▶ [INSTRUCTIONS TO FOLLOW]: Go through the listing and copy every line word for word.

▶ [RECORDED DATA]:

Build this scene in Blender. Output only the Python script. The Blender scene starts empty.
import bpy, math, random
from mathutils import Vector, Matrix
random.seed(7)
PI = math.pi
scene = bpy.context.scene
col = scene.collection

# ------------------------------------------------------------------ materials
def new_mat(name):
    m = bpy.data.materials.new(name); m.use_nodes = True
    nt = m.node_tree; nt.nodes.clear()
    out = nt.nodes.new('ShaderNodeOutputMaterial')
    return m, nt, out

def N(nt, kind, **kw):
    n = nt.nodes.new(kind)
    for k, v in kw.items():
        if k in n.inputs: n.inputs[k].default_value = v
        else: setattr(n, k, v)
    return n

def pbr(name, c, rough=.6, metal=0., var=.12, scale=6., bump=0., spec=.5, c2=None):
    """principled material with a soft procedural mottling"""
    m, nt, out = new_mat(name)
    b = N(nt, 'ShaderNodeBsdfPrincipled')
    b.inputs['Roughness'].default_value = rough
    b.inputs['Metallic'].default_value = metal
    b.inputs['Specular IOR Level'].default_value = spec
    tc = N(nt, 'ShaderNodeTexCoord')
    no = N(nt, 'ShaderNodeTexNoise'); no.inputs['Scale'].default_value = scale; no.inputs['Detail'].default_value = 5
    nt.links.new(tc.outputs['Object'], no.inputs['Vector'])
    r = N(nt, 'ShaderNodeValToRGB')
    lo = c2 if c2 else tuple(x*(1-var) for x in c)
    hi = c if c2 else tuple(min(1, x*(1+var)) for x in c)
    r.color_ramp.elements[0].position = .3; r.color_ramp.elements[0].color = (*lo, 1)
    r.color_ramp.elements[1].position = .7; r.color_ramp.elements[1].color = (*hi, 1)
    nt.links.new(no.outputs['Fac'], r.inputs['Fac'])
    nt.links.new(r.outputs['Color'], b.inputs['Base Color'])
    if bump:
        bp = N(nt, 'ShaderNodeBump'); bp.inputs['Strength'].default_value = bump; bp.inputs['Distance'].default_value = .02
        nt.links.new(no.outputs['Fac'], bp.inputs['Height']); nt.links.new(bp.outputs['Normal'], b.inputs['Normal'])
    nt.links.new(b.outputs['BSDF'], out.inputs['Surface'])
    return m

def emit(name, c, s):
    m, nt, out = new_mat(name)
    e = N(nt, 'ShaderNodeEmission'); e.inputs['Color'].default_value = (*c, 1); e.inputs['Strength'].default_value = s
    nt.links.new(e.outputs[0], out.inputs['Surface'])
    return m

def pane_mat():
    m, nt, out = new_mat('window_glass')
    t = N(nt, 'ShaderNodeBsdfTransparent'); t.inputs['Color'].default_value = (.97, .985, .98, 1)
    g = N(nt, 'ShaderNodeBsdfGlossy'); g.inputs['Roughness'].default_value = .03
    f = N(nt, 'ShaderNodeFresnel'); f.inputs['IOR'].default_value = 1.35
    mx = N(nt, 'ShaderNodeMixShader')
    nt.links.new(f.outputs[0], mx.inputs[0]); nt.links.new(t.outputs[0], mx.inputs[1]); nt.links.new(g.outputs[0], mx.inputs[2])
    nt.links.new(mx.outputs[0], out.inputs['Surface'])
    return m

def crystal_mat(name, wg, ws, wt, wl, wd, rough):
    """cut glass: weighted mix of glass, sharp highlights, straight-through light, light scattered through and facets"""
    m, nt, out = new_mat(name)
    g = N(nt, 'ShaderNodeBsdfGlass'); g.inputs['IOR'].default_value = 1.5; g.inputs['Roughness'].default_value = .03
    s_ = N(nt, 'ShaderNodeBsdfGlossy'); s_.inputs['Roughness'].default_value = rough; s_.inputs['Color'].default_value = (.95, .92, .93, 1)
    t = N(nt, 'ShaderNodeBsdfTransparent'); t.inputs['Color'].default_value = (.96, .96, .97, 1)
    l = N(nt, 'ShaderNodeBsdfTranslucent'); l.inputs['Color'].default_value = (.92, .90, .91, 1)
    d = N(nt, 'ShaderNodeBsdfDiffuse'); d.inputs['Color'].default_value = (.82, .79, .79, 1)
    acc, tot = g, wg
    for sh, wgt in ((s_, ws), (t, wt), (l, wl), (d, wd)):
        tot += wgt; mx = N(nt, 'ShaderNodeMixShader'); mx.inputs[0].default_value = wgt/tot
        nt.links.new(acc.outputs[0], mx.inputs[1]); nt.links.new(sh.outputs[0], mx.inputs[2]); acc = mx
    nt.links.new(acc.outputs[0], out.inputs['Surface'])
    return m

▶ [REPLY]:
Build this scene in Blender. Output only the Python script. The Blender scene starts empty.
import bpy, math, random
from mathutils import Vector, Matrix
random.seed(7)
PI = math.pi
scene = bpy.context.scene
col = scene.collection

# ------------------------------------------------------------------ materials
def new_mat(name):
    m = bpy.data.materials.new(name); m.use_nodes = True
    nt = m.node_tree; nt.nodes.clear()
    out = nt.nodes.new('ShaderNodeOutputMaterial')
    return m, nt, out

def N(nt, kind, **kw):
    n = nt.nodes.new(kind)
    for k, v in kw.items():
        if k in n.inputs: n.inputs[k].default_value = v
        else: setattr(n, k, v)
    return n

def pbr(name, c, rough=.6, metal=0., var=.12, scale=6., bump=0., spec=.5, c2=None):
    """principled material with a soft procedural mottling"""
    m, nt, out = new_mat(name)
    b = N(nt, 'ShaderNodeBsdfPrincipled')
    b.inputs['Roughness'].default_value = rough
    b.inputs['Metallic'].default_value = metal
    b.inputs['Specular IOR Level'].default_value = spec
    tc = N(nt, 'ShaderNodeTexCoord')
    no = N(nt, 'ShaderNodeTexNoise'); no.inputs['Scale'].default_value = scale; no.inputs['Detail'].default_value = 5
    nt.links.new(tc.outputs['Object'], no.inputs['Vector'])
    r = N(nt, 'ShaderNodeValToRGB')
    lo = c2 if c2 else tuple(x*(1-var) for x in c)
    hi = c if c2 else tuple(min(1, x*(1+var)) for x in c)
    r.color_ramp.elements[0].position = .3; r.color_ramp.elements[0].color = (*lo, 1)
    r.color_ramp.elements[1].position = .7; r.color_ramp.elements[1].color = (*hi, 1)
    nt.links.new(no.outputs['Fac'], r.inputs['Fac'])
    nt.links.new(r.outputs['Color'], b.inputs['Base Color'])
    if bump:
        bp = N(nt, 'ShaderNodeBump'); bp.inputs['Strength'].default_value = bump; bp.inputs['Distance'].default_value = .02
        nt.links.new(no.outputs['Fac'], bp.inputs['Height']); nt.links.new(bp.outputs['Normal'], b.inputs['Normal'])
    nt.links.new(b.outputs['BSDF'], out.inputs['Surface'])
    return m

def emit(name, c, s):
    m, nt, out = new_mat(name)
    e = N(nt, 'ShaderNodeEmission'); e.inputs['Color'].default_value = (*c, 1); e.inputs['Strength'].default_value = s
    nt.links.new(e.outputs[0], out.inputs['Surface'])
    return m

def pane_mat():
    m, nt, out = new_mat('window_glass')
    t = N(nt, 'ShaderNodeBsdfTransparent'); t.inputs['Color'].default_value = (.97, .985, .98, 1)
    g = N(nt, 'ShaderNodeBsdfGlossy'); g.inputs['Roughness'].default_value = .03
    f = N(nt, 'ShaderNodeFresnel'); f.inputs['IOR'].default_value = 1.35
    mx = N(nt, 'ShaderNodeMixShader')
    nt.links.new(f.outputs[0], mx.inputs[0]); nt.links.new(t.outputs[0], mx.inputs[1]); nt.links.new(g.outputs[0], mx.inputs[2])
    nt.links.new(mx.outputs[0], out.inputs['Surface'])
    return m

def crystal_mat(name, wg, ws, wt, wl, wd, rough):
    """cut glass: weighted mix of glass, sharp highlights, straight-through light, light scattered through and facets"""
    m, nt, out = new_mat(name)
    g = N(nt, 'ShaderNodeBsdfGlass'); g.inputs['IOR'].default_value = 1.5; g.inputs['Roughness'].default_value = .03
    s_ = N(nt, 'ShaderNodeBsdfGlossy'); s_.inputs['Roughness'].default_value = rough; s_.inputs['Color'].default_value = (.95, .92, .93, 1)
    t = N(nt, 'ShaderNodeBsdfTransparent'); t.inputs['Color'].default_value = (.96, .96, .97, 1)
    l = N(nt, 'ShaderNodeBsdfTranslucent'); l.inputs['Color'].default_value = (.92, .90, .91, 1)
    d = N(nt, 'ShaderNodeBsdfDiffuse'); d.inputs['Color'].default_value = (.82, .79, .79, 1)
    acc, tot = g, wg
    for sh, wgt in ((s_, ws), (t, wt), (l, wl), (d, wd)):
        tot += wgt; mx = N(nt, 'ShaderNodeMixShader'); mx.inputs[0].default_value = wgt/tot
        nt.links.new(acc.outputs[0], mx.inputs[1]); nt.links.new(sh.outputs[0], mx.inputs[2]); acc = mx
    nt.links.new(acc.outputs[0], out.inputs['Surface'])
    return m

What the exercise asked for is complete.